Despite the considerable effort it's made to gather all the software and pricing into a simple package -- Sun is promising a two-page license agreement for the whole lot -- Sun also wants to make clear that the package can be broken up and integrated into other vendors' software, and vice versa. So if a customer is wedded to their BEA WebLogic implementation, they can continue to use that and all the other elements of Orion apart from Sun's own J2EE application server.

Partners

Sun is talking to its software partners -- of which BEA is one -- to see if they want to adopt the Orion pricing scheme. It will be interesting to see if any of them have done this by the time of the launch at September's SunNetwork conference in San Francisco.

Sun says it will consider offering Orion on non-Sun, Intel-based hardware further down the line, but initially you'll only get Orion pricing if you run on Sun's Sparc- or Intel-based servers running Solaris.

Branding

Sun software has been through a variety of brand names over the past few years, the latest of which is Sun ONE. That will change to some extent again next month, although we're not sure whether the ONE branding will disappear entirely. The software currently known as Project Orion Deployer is separate from Project Orion Developer, which is all of Sun's development tools -- in an ideal world these would come out before the servers that the developed applications will be deployed on. They'll come after, but still before the end of the year. There will also be a Project Orion Desktop, aka Mad Hatter.

Orion is separate from Sun's N1 initiative, that branding will remain, post- Orion. At present there are no plans to include N1 software, apart from the cluster server in the Orion release cycle. N1, which includes application, system and network management elements, is the stuff used to manage the systems in which the Orion software runs.

Competition

IBM is currently its biggest threat, but Sun believes IBM's Linux- centric approach (leaving aside Windows and IBM's proprietary platforms) is a chink in its armor because of its involvement in the SCO lawsuit. Sun had been making a lot of noise recently about being able to indemnify its customers against litigation because it owns its intellectual property -- everything from the processor to the software. The only possible issue could be SCO's claims that purveyors of Unix need to pay the company to avoid being sued because Unix code has allegedly leaked into Linux. Sun quietly signed a licensing deal with SCO back in March to avoid that problem. We thought using IBM's legal issues as a reason to buy Sun software instead was a bit misguided, and for now at least it the company seems to have quieted down on the issue.
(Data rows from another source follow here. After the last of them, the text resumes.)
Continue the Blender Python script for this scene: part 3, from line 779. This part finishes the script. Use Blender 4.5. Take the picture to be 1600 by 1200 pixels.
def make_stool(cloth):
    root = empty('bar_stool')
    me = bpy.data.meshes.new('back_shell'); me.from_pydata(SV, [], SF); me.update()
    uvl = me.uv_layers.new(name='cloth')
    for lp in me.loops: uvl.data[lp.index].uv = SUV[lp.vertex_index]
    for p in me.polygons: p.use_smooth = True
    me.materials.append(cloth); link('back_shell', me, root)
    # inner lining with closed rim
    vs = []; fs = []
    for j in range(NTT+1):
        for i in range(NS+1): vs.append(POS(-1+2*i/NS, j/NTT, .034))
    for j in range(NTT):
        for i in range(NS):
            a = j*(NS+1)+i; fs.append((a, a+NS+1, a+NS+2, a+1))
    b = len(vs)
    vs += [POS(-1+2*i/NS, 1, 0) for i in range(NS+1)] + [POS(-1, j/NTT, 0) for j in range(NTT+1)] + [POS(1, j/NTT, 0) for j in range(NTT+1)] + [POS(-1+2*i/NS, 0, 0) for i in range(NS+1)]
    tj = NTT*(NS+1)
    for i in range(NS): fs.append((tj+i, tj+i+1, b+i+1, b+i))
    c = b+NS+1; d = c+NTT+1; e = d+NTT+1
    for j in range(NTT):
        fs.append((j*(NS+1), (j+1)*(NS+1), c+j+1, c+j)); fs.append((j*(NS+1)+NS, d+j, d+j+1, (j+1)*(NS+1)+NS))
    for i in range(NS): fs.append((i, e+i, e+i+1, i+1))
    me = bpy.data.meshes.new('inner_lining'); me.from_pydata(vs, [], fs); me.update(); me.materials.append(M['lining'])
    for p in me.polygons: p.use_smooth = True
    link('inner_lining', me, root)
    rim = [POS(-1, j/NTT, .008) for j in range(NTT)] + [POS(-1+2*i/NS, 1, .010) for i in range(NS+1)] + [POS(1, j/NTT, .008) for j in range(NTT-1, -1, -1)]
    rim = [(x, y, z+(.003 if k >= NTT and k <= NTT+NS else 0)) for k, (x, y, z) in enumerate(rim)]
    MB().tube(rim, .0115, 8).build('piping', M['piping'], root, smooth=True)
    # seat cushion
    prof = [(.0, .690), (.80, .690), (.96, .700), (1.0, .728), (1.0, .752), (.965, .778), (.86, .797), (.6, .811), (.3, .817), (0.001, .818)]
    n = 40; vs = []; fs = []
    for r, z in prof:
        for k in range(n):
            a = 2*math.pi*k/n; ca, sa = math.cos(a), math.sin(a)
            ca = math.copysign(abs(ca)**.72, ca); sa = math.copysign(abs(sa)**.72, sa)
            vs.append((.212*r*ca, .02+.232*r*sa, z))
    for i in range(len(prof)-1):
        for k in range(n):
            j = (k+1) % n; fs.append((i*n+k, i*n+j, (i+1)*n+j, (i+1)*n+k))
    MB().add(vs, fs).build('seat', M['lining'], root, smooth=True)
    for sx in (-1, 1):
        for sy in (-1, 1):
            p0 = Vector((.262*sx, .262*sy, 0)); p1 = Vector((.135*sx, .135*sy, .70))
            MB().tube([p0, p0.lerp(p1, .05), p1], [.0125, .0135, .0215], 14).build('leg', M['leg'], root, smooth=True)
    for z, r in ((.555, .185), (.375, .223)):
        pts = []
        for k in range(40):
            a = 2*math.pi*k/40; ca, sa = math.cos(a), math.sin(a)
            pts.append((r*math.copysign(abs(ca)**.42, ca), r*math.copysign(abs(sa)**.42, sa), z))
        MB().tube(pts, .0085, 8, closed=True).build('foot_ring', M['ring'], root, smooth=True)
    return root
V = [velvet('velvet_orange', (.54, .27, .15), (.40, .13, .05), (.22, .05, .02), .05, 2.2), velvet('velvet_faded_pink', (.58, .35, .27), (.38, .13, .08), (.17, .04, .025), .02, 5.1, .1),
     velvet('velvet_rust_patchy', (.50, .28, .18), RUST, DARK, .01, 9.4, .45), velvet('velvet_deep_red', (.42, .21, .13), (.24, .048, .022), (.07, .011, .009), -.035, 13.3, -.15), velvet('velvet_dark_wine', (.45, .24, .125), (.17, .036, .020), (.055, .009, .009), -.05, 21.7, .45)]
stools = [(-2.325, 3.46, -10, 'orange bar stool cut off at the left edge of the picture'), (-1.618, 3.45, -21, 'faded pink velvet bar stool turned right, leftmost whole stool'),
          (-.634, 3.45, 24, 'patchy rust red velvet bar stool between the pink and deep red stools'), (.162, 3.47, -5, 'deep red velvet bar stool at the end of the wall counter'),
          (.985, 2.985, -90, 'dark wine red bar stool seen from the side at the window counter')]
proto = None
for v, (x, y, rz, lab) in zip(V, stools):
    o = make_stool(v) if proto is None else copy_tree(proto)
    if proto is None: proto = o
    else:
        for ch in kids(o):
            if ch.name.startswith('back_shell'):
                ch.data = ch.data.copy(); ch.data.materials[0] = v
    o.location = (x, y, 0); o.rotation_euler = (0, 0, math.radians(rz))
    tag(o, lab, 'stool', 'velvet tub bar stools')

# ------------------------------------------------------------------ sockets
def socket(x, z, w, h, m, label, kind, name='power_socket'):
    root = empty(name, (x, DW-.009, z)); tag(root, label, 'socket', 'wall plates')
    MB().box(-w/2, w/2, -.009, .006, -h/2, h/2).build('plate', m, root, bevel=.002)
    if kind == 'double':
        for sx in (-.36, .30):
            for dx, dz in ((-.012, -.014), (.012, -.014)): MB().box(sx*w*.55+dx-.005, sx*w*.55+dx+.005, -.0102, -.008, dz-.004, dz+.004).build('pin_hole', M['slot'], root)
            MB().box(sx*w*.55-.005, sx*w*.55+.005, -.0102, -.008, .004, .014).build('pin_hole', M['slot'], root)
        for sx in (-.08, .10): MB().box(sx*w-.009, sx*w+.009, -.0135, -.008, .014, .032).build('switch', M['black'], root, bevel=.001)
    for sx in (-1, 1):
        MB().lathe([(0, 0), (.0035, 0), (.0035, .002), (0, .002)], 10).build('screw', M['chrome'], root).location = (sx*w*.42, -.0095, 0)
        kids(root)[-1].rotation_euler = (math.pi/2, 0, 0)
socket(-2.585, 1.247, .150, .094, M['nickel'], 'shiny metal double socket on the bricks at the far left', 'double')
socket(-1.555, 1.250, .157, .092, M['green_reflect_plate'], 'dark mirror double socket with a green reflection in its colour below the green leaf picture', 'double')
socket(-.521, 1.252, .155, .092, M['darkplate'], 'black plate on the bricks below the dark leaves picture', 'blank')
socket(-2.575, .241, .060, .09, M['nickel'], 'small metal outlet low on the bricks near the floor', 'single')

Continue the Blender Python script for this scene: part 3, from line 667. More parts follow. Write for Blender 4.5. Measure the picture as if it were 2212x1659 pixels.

Microsoft is probably the biggest long-term threat and reinforces our expectation that Orion could be a stronger play in the midmarket than at the high end. The latter is where BEA has done the most to expose Sun's weakness in software -- although BEA clearly has its own growth problems and would make an interesting acquisition for Sun, if it could pull it off. Oracle competes at the application server layer mainly, but will increasingly do so at the collaboration layer as well.

Other competition comes from JBoss Group, Novell and Sybase, but also from integration companies with broader ambitions -- notably SeeBeyond, which has recently gotten its own application server. SAP leads the application providers on this front.